South Africa Announces Plan to End Captive Lion Breeding
The captive lion industry encompasses everything from cub-petting attractions to the sale of lion bones
On Sunday, South Africa’s Department of Forestry, Fisheries and the Environment took steps toward ending the country’s captive lion-breeding industry, beginning by stopping new permits for new captive lion facilities, and revoking current permits, Rachel Fobar reports for National Geographic.
The decision comes alongside a 600-page report of recommended changes to wildlife management policies. The report recommends implementing bans on keeping lions in captivity, breeding them, and using them in tourist interactions like cub petting and enclosed lion hunts. Next, South Africa’s parliament will decide whether to make the recommendations into law. The recommendations already have government support, so the announcement has been seen as a victory for both lion conservation and animal welfare.
“This is a significant shift in thinking, and it’s far, far greater than anyone would have thought a year ago, or even six months ago,” says Ian Michler, director of Blood Lions, a nonprofit organization that has advocated for ending captive lion breeding in South Africa, to Elizabeth Claire Alberts at Mongabay. “And it’s the first time we believe that we have a ministry or government that is really committed to dealing with these issues.”
There are currently about 350 facilities in South Africa housing between 8,000 and 12,000 captive lions, according to Panthera, a nonprofit organization focused on wild cat conservation. Previous reports showed that the lions often live in crowded, dirty conditions. Young lions could be used for tourist attractions like petting cubs or walking with adolescents, and some farms practiced “speed breeding” where cubs are removed from their mothers after just days so that the adult female can breed again, Morgan Winsor reports for ABC News.
“Thousands of farmed lions are born into a life of misery in South Africa every year in cruel commercial breeding facilities,” says World Animal Protection wildlife campaign manager Edith Kabesiime in an email to National Geographic. “This latest move by the government of South Africa is courageous—taking the first steps in a commitment to long-lasting and meaningful change. This is a win for wildlife.”
When lions get older, farms either use them for further breeding, or sell them to hunting facilities.

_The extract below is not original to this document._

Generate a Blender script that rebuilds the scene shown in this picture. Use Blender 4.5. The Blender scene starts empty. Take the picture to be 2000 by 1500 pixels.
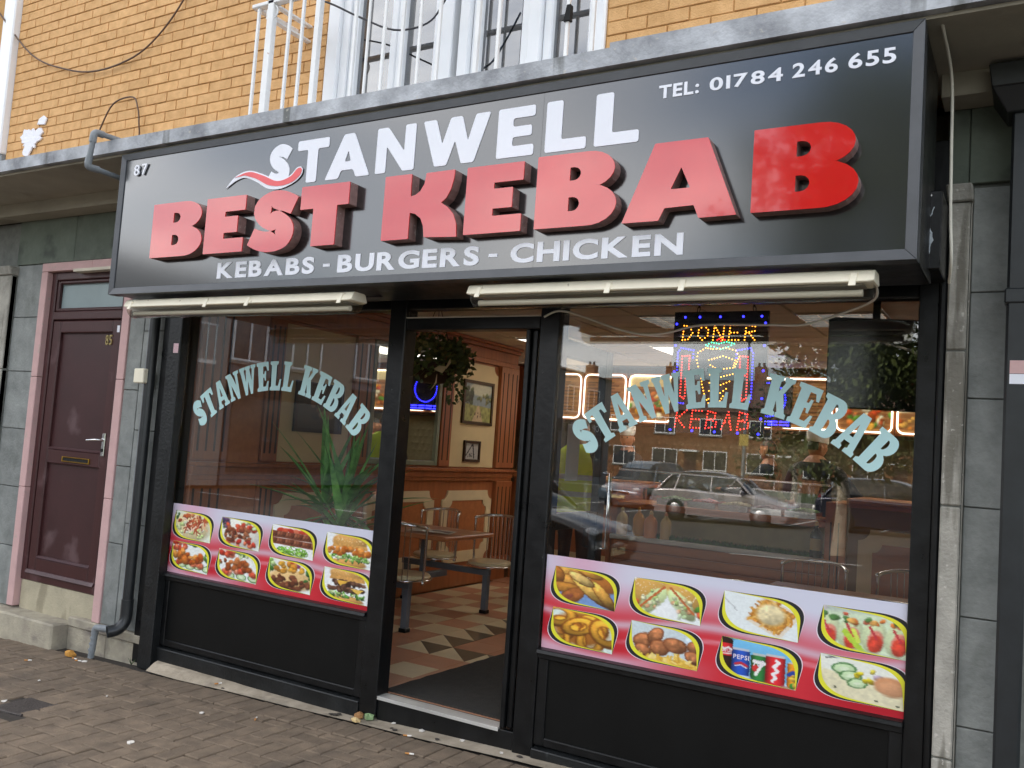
import bpy, bmesh, math, random
import numpy as np
from mathutils import Vector, Matrix
from mathutils.geometry import tessellate_polygon
rad = math.radians
sc = bpy.context.scene
col = sc.collection
random.seed(7)

# ---------------------------------------------------------------- camera
CAM = (0.0, -4.0, 1.57)
YAW, PITCH, ROLL, FPX = rad(30.79), rad(4.04), rad(4.02), 1725.0
_f = Vector((-math.sin(YAW)*math.cos(PITCH), math.cos(YAW)*math.cos(PITCH), math.sin(PITCH)))
_r = Vector((math.cos(YAW), math.sin(YAW), 0)); _u = _r.cross(_f)
CR = _r*math.cos(ROLL) + _u*math.sin(ROLL)
CU = -_r*math.sin(ROLL) + _u*math.cos(ROLL)
cd = bpy.data.cameras.new('camera'); cam = bpy.data.objects.new('camera', cd); col.objects.link(cam)
M = Matrix.Identity(4)
for i in range(3):
    M[i][0], M[i][1], M[i][2], M[i][3] = CR[i], CU[i], -_f[i], CAM[i]
cam.matrix_world = M
cd.sensor_width = 36; cd.lens = 36*FPX/2000; cd.clip_start = .05; cd.clip_end = 2000
sc.camera = cam
def px(x, y, z):            # where a point falls in the 2000 x 1500 photograph
    d = Vector((x, y, z)) - Vector(CAM); w = d.dot(_f)
    if w < .05: return (-9e9, -9e9)
    return (1000 + FPX*d.dot(CR)/w, 750 - FPX*d.dot(CU)/w)

# ---------------------------------------------------------------- world: clear sky with high white cloud; the sun stands behind the shop
SUN_EL, SUN_AZ = rad(38), rad(-35)       # azimuth measured from +y (behind the facade) towards +x
wd = bpy.data.worlds.new('World'); sc.world = wd; wd.use_nodes = True
nt = wd.node_tree; N = nt.nodes; L = nt.links
for n in list(N): N.remove(n)
out = N.new('ShaderNodeOutputWorld'); bg = N.new('ShaderNodeBackground')
sky = N.new('ShaderNodeTexSky'); sky.sky_type = 'NISHITA'; sky.sun_disc = False
sky.sun_elevation = SUN_EL; sky.sun_rotation = SUN_AZ; sky.air_density = 1.0; sky.dust_density = 2.5; sky.ozone_density = 1.0
tc = N.new('ShaderNodeTexCoord'); sep = N.new('ShaderNodeSeparateXYZ'); L.new(tc.outputs['Generated'], sep.inputs[0])
zz = N.new('ShaderNodeMath'); zz.operation = 'MAXIMUM'; zz.inputs[1].default_value = 0; L.new(sep.outputs[2], zz.inputs[0])
za = N.new('ShaderNodeMath'); za.operation = 'ADD'; za.inputs[1].default_value = .22; L.new(zz.outputs[0], za.inputs[0])
dv = N.new('ShaderNodeVectorMath'); dv.operation = 'DIVIDE'; cx = N.new('ShaderNodeCombineXYZ')
for i in range(3): L.new(za.outputs[0], cx.inputs[i])
L.new(tc.outputs['Generated'], dv.inputs[0]); L.new(cx.outputs[0], dv.inputs[1])
mp = N.new('ShaderNodeMapping'); mp.inputs['Scale'].default_value = (.8, 1.5, .4); mp.inputs['Location'].default_value = (3.1, 1.7, .4)
L.new(dv.outputs[0], mp.inputs[0])
nz = N.new('ShaderNodeTexNoise'); nz.inputs['Scale'].default_value = 1.3; nz.inputs['Detail'].default_value = 9; nz.inputs['Roughness'].default_value = .55
L.new(mp.outputs[0], nz.inputs['Vector'])
cr = N.new('ShaderNodeValToRGB'); cr.color_ramp.elements[0].position = .38; cr.color_ramp.elements[1].position = .62
L.new(nz.outputs['Fac'], cr.inputs[0])
mx = N.new('ShaderNodeMix'); mx.data_type = 'RGBA'
mf = N.new('ShaderNodeMath'); mf.operation = 'MULTIPLY'; mf.inputs[1].default_value = .9; L.new(cr.outputs[0], mf.inputs[0])
L.new(mf.outputs[0], mx.inputs[0]); L.new(sky.outputs[0], mx.inputs[6]); mx.inputs[7].default_value = (10.0, 9.8, 9.6, 1)
L.new(mx.outputs[2], bg.inputs[0]); bg.inputs[1].default_value = .1; L.new(bg.outputs[0], out.inputs[0])
sd = bpy.data.lights.new('sun', 'SUN'); sd.energy = 2.0; sd.angle = rad(2); sd.color = (1, .93, .82)
so = bpy.data.objects.new('sun', sd); col.objects.link(so)
sv = Vector((math.sin(-SUN_AZ)*math.cos(SUN_EL)*-1, math.cos(SUN_AZ)*math.cos(SUN_EL), math.sin(SUN_EL)))
so.rotation_euler = sv.to_track_quat('Z', 'Y').to_euler()
sc.view_settings.view_transform = 'Standard'; sc.view_settings.look = 'None'
sc.view_settings.exposure = 1.85; sc.view_settings.gamma = 1; sc.view_settings.use_curve_mapping = False
sc.render.engine = 'CYCLES'
sc.cycles.max_bounces = 12; sc.cycles.transparent_max_bounces = 24

# ---------------------------------------------------------------- helpers
def lin(c):
    if isinstance(c, str):
        c = [int(c[i:i+2], 16)/255 for i in (0, 2, 4)]
    return tuple((x/12.92 if x <= .04045 else ((x+.055)/1.055)**2.4) for x in c)

MATS = {}
def mat(name, c, rough=.5, var=.15, scale=5, metal=0, bump=0, bscale=60, rnd=0, c2=None, stretch=(1, 1, 1), spec=.5, spots=None, coat=0, rvar=0, cior=1.5, crough=.08):
    """procedural surface: base colour broken up by noise in world space, optional second colour, per-object variation, fine relief"""
    m = bpy.data.materials.new(name); MATS[name] = m; m.use_nodes = True
    t = m.node_tree; n = t.nodes; l = t.links; b = n['Principled BSDF']
    b.inputs['Roughness'].default_value = rough; b.inputs['Metallic'].default_value = metal
    b.inputs['Specular IOR Level'].default_value = spec; b.inputs['Coat Weight'].default_value = coat; b.inputs['Coat Roughness'].default_value = crough; b.inputs['Coat IOR'].default_value = cior
    g = n.new('ShaderNodeNewGeometry'); mp = n.new('ShaderNodeMapping'); mp.inputs['Scale'].default_value = stretch
    l.new(g.outputs['Position'], mp.inputs[0])
    nz = n.new('ShaderNodeTexNoise'); nz.inputs['Scale'].default_value = scale; nz.inputs['Detail'].default_value = 6; nz.inputs['Roughness'].default_value = .6
    l.new(mp.outputs[0], nz.inputs['Vector'])
    r = n.new('ShaderNodeMapRange'); r.inputs[1].default_value = .3; r.inputs[2].default_value = .7; l.new(nz.outputs['Fac'], r.inputs[0])
    x = n.new('ShaderNodeMix'); x.data_type = 'RGBA'
    lo = [max(0, v*(1-var)) for v in c]; hi = [min(1, v*(1+var)) for v in (c2 or c)]
    x.inputs[6].default_value = (*lo, 1); x.inputs[7].default_value = (*hi, 1); l.new(r.outputs[0], x.inputs[0])
    o = x.outputs[2]
    if rnd:
        oi = n.new('ShaderNodeObjectInfo'); rr = n.new('ShaderNodeMapRange')
        rr.inputs[3].default_value = 1-rnd; rr.inputs[4].default_value = 1+rnd; l.new(oi.outputs['Random'], rr.inputs[0])
        hs = n.new('ShaderNodeHueSaturation'); l.new(rr.outputs[0], hs.inputs['Value']); l.new(o, hs.inputs['Color'])
        o = hs.outputs[0]
    if spots:   # (colour, scale, threshold, amount) : dirt with a shape of its own
        for (sc_, ss, th, am, st) in spots:
            mp2 = n.new('ShaderNodeMapping'); mp2.inputs['Scale'].default_value = st; l.new(g.outputs['Position'], mp2.inputs[0])
            n2 = n.new('ShaderNodeTexNoise'); n2.inputs['Scale'].default_value = ss; n2.inputs['Detail'].default_value = 5; l.new(mp2.outputs[0], n2.inputs['Vector'])
            r2 = n.new('ShaderNodeMapRange'); r2.inputs[1].default_value = th; r2.inputs[2].default_value = th+.08; r2.inputs[4].default_value = am
            l.new(n2.outputs['Fac'], r2.inputs[0])
            x2 = n.new('ShaderNodeMix'); x2.data_type = 'RGBA'; l.new(r2.outputs[0], x2.inputs[0]); l.new(o, x2.inputs[6]); x2.inputs[7].default_value = (*sc_, 1)
            o = x2.outputs[2]
    l.new(o, b.inputs['Base Color'])
    if rvar:
        r3 = n.new('ShaderNodeMapRange'); r3.inputs[3].default_value = max(.02, rough-rvar); r3.inputs[4].default_value = rough+rvar
        l.new(r.outputs[0], r3.inputs[0]); l.new(r3.outputs[0], b.inputs['Roughness'])
    if bump:
        n3 = n.new('ShaderNodeTexNoise'); n3.inputs['Scale'].default_value = bscale; n3.inputs['Detail'].default_value = 4; l.new(mp.outputs[0], n3.inputs['Vector'])
        bp = n.new('ShaderNodeBump'); bp.inputs['Strength'].default_value = bump; bp.inputs['Distance'].default_value = .01
        l.new(n3.outputs['Fac'], bp.inputs['Height']); l.new(bp.outputs[0], b.inputs['Normal'])
    return m

def emit(name, c, s):
    m = bpy.data.materials.new(name); MATS[name] = m; m.use_nodes = True
    b = m.node_tree.nodes['Principled BSDF']; b.inputs['Base Color'].default_value = (*[.5*v for v in c], 1)
    b.inputs['Emission Color'].default_value = (*c, 1); b.inputs['Emission Strength'].default_value = s
    return m

def glass(name, tint=(.93, .96, .95), ior=1.5, gain=1.0, grough=0.0):
    """thin clear pane: see-through mixed with a mirror by the angle of view"""
    m = bpy.data.materials.new(name); MATS[name] = m; m.use_nodes = True
    t = m.node_tree; n = t.nodes; l = t.links
    for q in list(n): n.remove(q)
    o = n.new('ShaderNodeOutputMaterial'); tr = n.new('ShaderNodeBsdfTransparent'); tr.inputs[0].default_value = (*tint, 1)
    gl = n.new('ShaderNodeBsdfGlossy'); gl.inputs['Roughness'].default_value = grough; gl.inputs[0].default_value = (1, 1, 1, 1)
    fr = n.new('ShaderNodeFresnel'); ge = n.new('ShaderNodeNewGeometry'); ir = n.new('ShaderNodeMapRange')
    ir.inputs[3].default_value = ior; ir.inputs[4].default_value = 1/ior; l.new(ge.outputs['Backfacing'], ir.inputs[0]); l.new(ir.outputs[0], fr.inputs[0])   # the same thin-pane mirror from both sides
    mu = n.new('ShaderNodeMath'); mu.operation = 'MULTIPLY'; mu.inputs[1].default_value = gain; mu.use_clamp = True
    l.new(fr.outputs[0], mu.inputs[0])
    mx = n.new('ShaderNodeMixShader'); l.new(mu.outputs[0], mx.inputs[0]); l.new(tr.outputs[0], mx.inputs[1]); l.new(gl.outputs[0], mx.inputs[2])
    l.new(mx.outputs[0], o.inputs[0])
    return m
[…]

In “canned” hunts, the lion is kept in an enclosure for trophy hunters, who can then keep the heads and skins of the animals. The lions’ bones could then be exported—South Africa was one of few countries that allows the sale of lion bones. The new recommendations would end that trade.
South African conservationist and economist Michael ‘t Sas-Rolfes, who served on the panel that reviewed the policy recommendations, tells National Geographic that he was in favor of ending the captive breeding of lions but advocated for keeping a regulated lion bone trade.
“This now effectively shuts off the last official legal conduit of big cat body parts to the market, worldwide,” says T’ Sas-Rolfes to National Geographic in an email. “Whether that matters or not in terms of prices and poaching incentives remains to be seen.”
Conversely, supporters of a ban on the lion bone trade say the legal sale of lion bones has spurred more demand. Fobar reported for National Geographic in 2019 that captive lions bred for the bone trade are often kept in especially poor conditions because owners do not care what the animals look like, unlike lions bred for tourist attractions, where appearances matter more. The growing demand may also have encouraged poachers to kill more wild lions.
The report recommends lion bone stockpiles should be destroyed, and lions currently kept in captivity should be humanely euthanized, as they would be unlikely to survive in the wild.
"The panel identified that the captive lion industry poses risks to the sustainability of wild lion conservation," said South African Minister of Forestry, Fisheries and the Environment Barbara Creecy in a statement Sunday, per ABC News. She added that the recommendations "will result in both protection and enhancement of South Africa’s international reputation, repositioning the country as an even more competitive destination of choice for ecotourism and responsible hunting."